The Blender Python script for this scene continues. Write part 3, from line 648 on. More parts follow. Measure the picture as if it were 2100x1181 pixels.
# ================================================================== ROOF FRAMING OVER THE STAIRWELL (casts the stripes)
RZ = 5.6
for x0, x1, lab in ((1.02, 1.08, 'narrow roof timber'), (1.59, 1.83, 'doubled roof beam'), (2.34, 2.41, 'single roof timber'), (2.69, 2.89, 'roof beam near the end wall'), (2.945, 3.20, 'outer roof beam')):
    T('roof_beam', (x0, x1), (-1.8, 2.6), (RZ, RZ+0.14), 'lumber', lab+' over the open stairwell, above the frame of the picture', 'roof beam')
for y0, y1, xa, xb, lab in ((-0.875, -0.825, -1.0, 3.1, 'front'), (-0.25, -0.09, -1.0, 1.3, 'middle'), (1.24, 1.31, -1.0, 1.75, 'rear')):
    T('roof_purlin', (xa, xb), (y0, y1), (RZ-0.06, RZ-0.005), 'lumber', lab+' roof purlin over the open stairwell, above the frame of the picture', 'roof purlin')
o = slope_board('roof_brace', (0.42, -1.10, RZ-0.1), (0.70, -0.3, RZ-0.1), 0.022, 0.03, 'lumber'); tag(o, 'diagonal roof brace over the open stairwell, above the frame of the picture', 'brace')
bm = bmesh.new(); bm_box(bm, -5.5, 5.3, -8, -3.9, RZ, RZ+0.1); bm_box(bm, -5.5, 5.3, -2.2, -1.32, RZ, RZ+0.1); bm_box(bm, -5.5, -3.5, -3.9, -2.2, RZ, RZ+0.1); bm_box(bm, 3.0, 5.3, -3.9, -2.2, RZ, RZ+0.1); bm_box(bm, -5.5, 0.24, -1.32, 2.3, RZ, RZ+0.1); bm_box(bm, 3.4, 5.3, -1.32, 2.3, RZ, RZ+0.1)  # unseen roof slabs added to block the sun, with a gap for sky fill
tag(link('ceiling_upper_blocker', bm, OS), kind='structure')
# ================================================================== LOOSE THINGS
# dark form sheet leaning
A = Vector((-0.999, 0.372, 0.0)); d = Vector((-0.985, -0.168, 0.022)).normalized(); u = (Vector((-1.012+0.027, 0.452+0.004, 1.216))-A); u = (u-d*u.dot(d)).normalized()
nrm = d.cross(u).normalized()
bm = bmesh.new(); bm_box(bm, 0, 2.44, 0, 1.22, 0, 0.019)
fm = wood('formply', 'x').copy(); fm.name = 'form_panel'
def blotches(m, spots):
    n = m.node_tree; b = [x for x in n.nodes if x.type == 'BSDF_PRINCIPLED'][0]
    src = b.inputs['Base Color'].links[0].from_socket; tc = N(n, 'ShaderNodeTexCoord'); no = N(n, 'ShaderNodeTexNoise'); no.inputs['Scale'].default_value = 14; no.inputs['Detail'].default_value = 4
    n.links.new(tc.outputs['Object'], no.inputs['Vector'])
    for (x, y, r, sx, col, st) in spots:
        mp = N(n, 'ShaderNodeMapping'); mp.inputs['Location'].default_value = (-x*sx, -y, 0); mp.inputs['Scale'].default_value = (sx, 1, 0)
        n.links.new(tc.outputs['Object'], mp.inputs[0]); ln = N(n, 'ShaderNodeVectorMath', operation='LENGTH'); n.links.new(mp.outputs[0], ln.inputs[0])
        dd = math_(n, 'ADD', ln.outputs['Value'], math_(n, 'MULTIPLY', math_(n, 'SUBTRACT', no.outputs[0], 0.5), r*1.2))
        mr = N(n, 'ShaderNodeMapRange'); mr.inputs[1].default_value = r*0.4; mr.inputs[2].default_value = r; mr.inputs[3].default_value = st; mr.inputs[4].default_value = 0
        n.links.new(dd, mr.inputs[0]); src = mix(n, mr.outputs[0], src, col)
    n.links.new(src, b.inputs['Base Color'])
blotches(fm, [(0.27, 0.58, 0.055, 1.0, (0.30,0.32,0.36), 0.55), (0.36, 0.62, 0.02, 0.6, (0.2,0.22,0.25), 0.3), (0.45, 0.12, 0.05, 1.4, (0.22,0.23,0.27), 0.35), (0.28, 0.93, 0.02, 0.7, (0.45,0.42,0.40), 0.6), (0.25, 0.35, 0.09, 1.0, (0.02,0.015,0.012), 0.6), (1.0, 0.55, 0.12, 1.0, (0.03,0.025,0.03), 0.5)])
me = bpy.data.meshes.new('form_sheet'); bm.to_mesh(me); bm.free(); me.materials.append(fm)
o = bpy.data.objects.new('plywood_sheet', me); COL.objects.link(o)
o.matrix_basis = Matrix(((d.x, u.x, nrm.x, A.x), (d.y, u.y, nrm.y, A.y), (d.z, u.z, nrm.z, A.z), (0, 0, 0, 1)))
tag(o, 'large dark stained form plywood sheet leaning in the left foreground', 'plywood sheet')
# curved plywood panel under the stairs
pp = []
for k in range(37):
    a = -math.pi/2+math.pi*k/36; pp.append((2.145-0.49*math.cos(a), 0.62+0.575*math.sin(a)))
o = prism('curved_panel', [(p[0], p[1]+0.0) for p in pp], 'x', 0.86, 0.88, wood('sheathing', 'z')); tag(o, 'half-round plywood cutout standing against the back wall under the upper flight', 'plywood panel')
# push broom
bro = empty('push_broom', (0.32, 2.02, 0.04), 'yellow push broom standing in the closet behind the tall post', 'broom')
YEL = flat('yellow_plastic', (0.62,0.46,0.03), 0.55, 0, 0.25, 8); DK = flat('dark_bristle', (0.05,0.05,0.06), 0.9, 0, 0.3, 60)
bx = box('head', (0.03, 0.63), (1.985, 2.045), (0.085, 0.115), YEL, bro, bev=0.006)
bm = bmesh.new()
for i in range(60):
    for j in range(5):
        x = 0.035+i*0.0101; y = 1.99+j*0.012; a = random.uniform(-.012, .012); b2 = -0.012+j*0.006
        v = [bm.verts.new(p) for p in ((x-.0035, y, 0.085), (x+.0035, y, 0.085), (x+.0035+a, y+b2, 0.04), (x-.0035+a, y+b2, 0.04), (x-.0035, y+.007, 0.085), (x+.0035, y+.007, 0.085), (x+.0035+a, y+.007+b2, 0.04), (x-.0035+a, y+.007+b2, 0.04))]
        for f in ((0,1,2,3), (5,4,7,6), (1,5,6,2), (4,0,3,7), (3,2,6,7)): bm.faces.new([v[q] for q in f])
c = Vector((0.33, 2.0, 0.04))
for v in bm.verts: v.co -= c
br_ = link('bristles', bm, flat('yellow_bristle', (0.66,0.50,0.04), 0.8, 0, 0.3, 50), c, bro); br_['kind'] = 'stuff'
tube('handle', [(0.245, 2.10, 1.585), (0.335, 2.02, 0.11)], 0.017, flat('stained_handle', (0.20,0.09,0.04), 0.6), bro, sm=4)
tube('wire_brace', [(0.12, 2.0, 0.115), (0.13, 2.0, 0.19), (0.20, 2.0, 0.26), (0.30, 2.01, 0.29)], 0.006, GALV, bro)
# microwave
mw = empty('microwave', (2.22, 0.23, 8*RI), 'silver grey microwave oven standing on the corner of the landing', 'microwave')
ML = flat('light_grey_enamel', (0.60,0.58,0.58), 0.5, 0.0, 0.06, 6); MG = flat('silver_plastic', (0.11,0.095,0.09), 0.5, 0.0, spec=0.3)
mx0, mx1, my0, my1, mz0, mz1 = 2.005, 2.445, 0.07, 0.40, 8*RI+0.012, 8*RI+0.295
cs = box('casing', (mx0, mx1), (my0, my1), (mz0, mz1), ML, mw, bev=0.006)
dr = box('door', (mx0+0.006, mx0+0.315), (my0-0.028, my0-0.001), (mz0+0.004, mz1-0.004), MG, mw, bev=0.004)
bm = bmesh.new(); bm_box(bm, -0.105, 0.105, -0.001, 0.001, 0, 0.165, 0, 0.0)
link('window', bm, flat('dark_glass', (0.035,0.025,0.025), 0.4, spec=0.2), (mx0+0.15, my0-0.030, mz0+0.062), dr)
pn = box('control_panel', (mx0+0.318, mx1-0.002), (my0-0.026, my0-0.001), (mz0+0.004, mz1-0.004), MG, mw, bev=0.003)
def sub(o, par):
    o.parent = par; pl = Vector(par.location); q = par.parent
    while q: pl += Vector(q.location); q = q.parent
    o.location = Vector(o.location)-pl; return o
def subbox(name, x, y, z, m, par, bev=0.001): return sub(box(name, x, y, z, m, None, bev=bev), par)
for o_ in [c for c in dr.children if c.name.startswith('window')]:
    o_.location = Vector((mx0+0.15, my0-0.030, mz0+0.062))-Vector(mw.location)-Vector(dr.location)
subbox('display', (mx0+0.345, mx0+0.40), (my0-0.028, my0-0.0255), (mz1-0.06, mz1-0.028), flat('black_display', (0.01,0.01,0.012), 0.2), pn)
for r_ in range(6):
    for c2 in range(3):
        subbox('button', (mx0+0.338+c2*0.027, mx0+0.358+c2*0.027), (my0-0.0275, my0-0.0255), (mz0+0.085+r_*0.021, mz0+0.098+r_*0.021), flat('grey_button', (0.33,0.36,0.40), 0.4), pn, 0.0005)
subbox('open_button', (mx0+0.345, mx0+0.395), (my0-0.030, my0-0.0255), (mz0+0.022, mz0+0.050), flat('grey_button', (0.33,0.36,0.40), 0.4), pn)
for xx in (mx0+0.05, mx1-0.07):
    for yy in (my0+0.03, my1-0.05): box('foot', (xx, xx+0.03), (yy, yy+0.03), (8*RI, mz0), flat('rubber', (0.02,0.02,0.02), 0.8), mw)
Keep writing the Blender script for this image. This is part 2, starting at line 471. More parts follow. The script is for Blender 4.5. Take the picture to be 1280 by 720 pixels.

**STATED EXERCISE:** Identify and extract each line of the listing that contains "More".

**COMPLETED EXERCISE:**
The Blender Python script for this scene continues. Write part 3, from line 648 on. More parts follow. Measure the picture as if it were 2100x1181 pixels.
Keep writing the Blender script for this image. This is part 2, starting at line 471. More parts follow. The script is for Blender 4.5. Take the picture to be 1280 by 720 pixels.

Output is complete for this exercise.